Part of her recovery came through practical support - meetings, AA and NA, connection with outreach programs - but she also found new anchors. She leaned into church, meditation and self-help groups for anxiety and depression. The spiritual pieces she once resisted became meaningful; she’s even preparing for baptism. “They gave me the time and space that I needed to heal,” she reflects, naming the grace she received again and again. “I don’t even know if love is a word I would use. Grace.”
The relationships inside the house mattered as much as the programs. Taryn found that living among other women in recovery wasn’t just crowded treatment; it was a network of real friendships and mutual accountability. “You get a lot from other people’s stories and perspectives,” she says. Where she once believed every program was a solitary journey - “You go in there yourself. You’re there by yourself and you leave by yourself” - she discovered that the shared work of recovery changed her. Housemates and staff modeled patience and steadiness, enforcing rules out of care rather than control.
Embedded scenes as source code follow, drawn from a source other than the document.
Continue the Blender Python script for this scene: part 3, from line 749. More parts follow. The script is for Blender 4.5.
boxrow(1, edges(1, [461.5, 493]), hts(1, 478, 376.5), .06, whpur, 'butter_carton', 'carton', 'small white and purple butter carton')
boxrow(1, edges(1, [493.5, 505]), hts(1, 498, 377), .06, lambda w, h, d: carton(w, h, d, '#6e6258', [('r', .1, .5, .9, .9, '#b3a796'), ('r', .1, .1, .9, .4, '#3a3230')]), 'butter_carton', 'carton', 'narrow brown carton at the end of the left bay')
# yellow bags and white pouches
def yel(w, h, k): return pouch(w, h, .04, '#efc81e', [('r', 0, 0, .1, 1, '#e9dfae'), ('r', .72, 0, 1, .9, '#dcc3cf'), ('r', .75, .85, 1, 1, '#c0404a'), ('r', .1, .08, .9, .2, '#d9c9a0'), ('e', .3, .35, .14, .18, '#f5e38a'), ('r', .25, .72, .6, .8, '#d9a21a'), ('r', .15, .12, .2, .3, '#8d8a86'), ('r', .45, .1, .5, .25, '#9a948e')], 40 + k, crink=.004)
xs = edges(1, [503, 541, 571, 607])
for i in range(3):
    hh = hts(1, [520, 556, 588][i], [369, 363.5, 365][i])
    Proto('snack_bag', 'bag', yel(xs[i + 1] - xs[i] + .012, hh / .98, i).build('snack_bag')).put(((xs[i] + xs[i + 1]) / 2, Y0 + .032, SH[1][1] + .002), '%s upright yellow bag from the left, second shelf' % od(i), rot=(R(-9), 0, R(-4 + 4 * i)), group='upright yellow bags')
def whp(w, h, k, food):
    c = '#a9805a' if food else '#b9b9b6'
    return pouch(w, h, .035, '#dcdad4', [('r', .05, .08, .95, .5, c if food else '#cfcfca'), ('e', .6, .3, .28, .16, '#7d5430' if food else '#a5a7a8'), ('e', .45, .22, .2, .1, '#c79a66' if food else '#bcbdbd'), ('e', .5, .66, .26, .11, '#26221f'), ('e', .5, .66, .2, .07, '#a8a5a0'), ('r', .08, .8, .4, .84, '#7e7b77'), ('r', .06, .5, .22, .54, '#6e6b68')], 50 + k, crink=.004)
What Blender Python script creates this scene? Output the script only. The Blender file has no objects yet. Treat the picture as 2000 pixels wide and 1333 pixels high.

That steadiness helped her build a new pattern of showing up.
Now Taryn wakes up to a very different morning: she holds a job, is preparing to move out, and - remarkably - serves as the house manager. It’s a role that would have been unimaginable a year ago. When asked about why she stayed and what made the difference, she is candid: distance from her old life gave her room to grow into who she wanted to be. “Having space from that person I’ve always been back home…gave me an opportunity to be or work on becoming the person that I really wanted to be,” she says. She still admits she falls short sometimes, “I still…suck in certain aspects,” but she shows up and tries. That commitment - the simple, steady practice of showing up - is what shaped the turnaround.
Taryn is careful not to pretend the past is gone. She lives with the consequences of difficult choices and the ongoing effort recovery requires. She misses her son. She mourns what was lost and she owns the ways she contributed to that pain. But she also recognizes the hard, honest decisions she made out of love: “I didn’t want to drag him through the mud any more than I had to,” she says about letting him stay where he was safe.
Her story is not a tidy redemption arc. It’s the messy work of repair: accepting help from strangers, facing the damage done, exchanging anger and mistrust for accountability and, eventually, leadership. Safe Places for Women didn’t erase what happened to Taryn - but it gave her a structure, community and people who would not give up on her. Today, she pays that forward by leading the home that helped save her.
When asked if there was anything she wanted emphasized, Taryn trusted the telling. That faith - in others, in the process and in herself - is the through-line of her story: a person who arrived cautious and hurting and has become someone who helps hold the space for the next woman who arrives in crisis.